There’s a moment early on in Men in Black 3 when Will Smith’s Agent J sits down next to his longtime partner, Tommy Lee Jones’ Agent K, and bemoans the fact that he’s too old for this sort of thing — for running around New York in matching dark suits, chasing down aliens and zapping them with their shiny metal weaponry doo-hickeys.
We’re paraphrasing a bit. But unfortunately, that’s an excellent observation. We’re all too old for this sort of thing — the shtick itself has gotten old, and it has not aged well.

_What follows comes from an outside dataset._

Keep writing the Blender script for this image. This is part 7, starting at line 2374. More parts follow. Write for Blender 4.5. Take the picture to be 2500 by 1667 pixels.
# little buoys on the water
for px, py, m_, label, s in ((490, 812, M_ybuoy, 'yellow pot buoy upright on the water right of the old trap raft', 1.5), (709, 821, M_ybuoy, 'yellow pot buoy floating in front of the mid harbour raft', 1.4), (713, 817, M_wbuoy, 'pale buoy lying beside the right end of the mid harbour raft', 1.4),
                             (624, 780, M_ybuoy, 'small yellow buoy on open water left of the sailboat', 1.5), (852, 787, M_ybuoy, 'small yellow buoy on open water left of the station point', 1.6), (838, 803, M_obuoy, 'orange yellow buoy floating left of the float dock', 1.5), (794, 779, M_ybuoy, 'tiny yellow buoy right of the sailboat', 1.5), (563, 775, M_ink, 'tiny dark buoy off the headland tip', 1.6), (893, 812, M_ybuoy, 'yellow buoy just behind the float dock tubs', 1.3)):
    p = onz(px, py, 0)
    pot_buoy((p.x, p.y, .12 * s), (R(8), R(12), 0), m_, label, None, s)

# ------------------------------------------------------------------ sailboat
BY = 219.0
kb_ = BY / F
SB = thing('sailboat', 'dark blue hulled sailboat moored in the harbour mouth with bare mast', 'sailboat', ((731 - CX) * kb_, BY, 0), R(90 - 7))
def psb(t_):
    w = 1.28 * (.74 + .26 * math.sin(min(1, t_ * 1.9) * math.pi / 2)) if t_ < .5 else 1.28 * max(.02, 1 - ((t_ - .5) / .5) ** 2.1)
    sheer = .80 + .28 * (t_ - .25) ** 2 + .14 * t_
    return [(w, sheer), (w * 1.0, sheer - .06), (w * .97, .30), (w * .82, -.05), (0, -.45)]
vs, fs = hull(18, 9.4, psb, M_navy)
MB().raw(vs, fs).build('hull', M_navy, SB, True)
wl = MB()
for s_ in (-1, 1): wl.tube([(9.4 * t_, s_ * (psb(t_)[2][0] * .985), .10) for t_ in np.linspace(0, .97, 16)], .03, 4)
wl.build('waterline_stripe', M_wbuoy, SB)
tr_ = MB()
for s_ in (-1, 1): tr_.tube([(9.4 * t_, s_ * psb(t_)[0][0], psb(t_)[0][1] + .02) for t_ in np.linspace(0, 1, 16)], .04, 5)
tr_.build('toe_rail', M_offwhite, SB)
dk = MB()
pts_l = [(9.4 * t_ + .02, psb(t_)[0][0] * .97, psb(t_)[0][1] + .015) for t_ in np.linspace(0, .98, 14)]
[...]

Fifteen years since the zippy original and a decade since the sub-par sequel, we now have a third Men in Black movie which no one seems to have been clamoring for except maybe Barry Sonnenfeld, the director of all three. Long-gestating and written by a bunch more people than actually get credited, the latest film shows the glossy style and vague, sporadic glimmers of the kind of energy that made this franchise such an enormous international hit. But more often it feels hacky, choppy and — worst of all — just not that funny. And of course, it’s in 3-D for no discernible artistic or narrative reason.
Photo courtesy of Amblin Entertainment
Smith and Jones don’t seem to be enjoying themselves, either, in returning to their roles as bickering secret government agents. When even the most charismatic actor on the planet can’t fake excitement, you know you’re in trouble. (We’re talking about Smith, in case you were wondering.) The puppy-doggish enthusiasm is gone, and now his Agent J is just weirdly obsessed, after all these years, with determining why it is that K is so surly. K, meanwhile, remains surly and reveals nothing.
But then one of K’s adversaries from long ago, the growling, sharp-toothed alien Boris the Killer (Jemaine Clement of Flight of the Conchords), resurfaces and forces everyone to revisit the past. Literally. Boris busts out of the high-tech Lunar Max prison — with the help of his girlfriend, played by Pussycat Doll Nicole Scherzinger clad in dominatrix gear and carrying a cake — in order to jump back in time and kill the Young Agent K, who put him there.
(Back to Scherzinger for a moment: She’s one of the many nonsensical elements here, one of many characters and ideas that are introduced and then cast aside. She arrives at the prison and approaches Boris’ cell in a beautifully framed opening sequence, then after a great deal of buildup is simply jettisoned. The absurdity of such randomness isn’t even amusing; it just feels sloppy.)
Anyway, Boris returns to the summer of 1969, a few days before the historic Apollo 11 moon mission, and takes out Agent K. Agent J shows up for work in the present day and wonders what happened to his partner; once he figures it out, he jumps back a bit earlier to kill Boris before Boris can kill K. Time-travel plots can make you feel dizzy and nauseous if you try and pick them apart to determine whether they make sense, but once we reach our destination here, the jokes provide no pleasant escape. It’s all super-obvious fish-out-of-water stuff and gags about how ridiculous hippies looked.
Men in Black 3 begins to address the possibilities of how it must have felt for a strong black man in America during this tense time for race relations, then backs off. There’s also a brief, clever bit in which Bill Hader plays Andy Warhol that might have worked as a separate Saturday Night Live sketch. Again, more opportunities squandered.
The best part of our trip to the 1960s — the best part of the movie, period — is the arrival of the Young Agent K. Josh Brolin channels Jones in eerily dead-on fashion, from the bemused Texas twang to reticent demeanor to the slightest facial tics. It’s also an amusing bit of casting given that a) the two actors co-starred in the Coen brothers’ masterpiece No Country for Old Men and b) Brolin is supposed to be playing a 29-year-old version of Jones, even though he’s in his mid-40s, and looks it.
As good as Brolin is, though, the novelty wears off quickly, and we’re once again left with the realization that there’s no substance to the script (credited, for the record, to Ethan Cohen). And all the familiar and rather flat comic elements lead up to a revelatory climax that comes out of nowhere and in no way earns the sort of heartrending emotion it aims to evoke from its audience.
But the most disappointing part of all: Frank the talking pug is nowhere to be found. The movie is a dog anyway without him.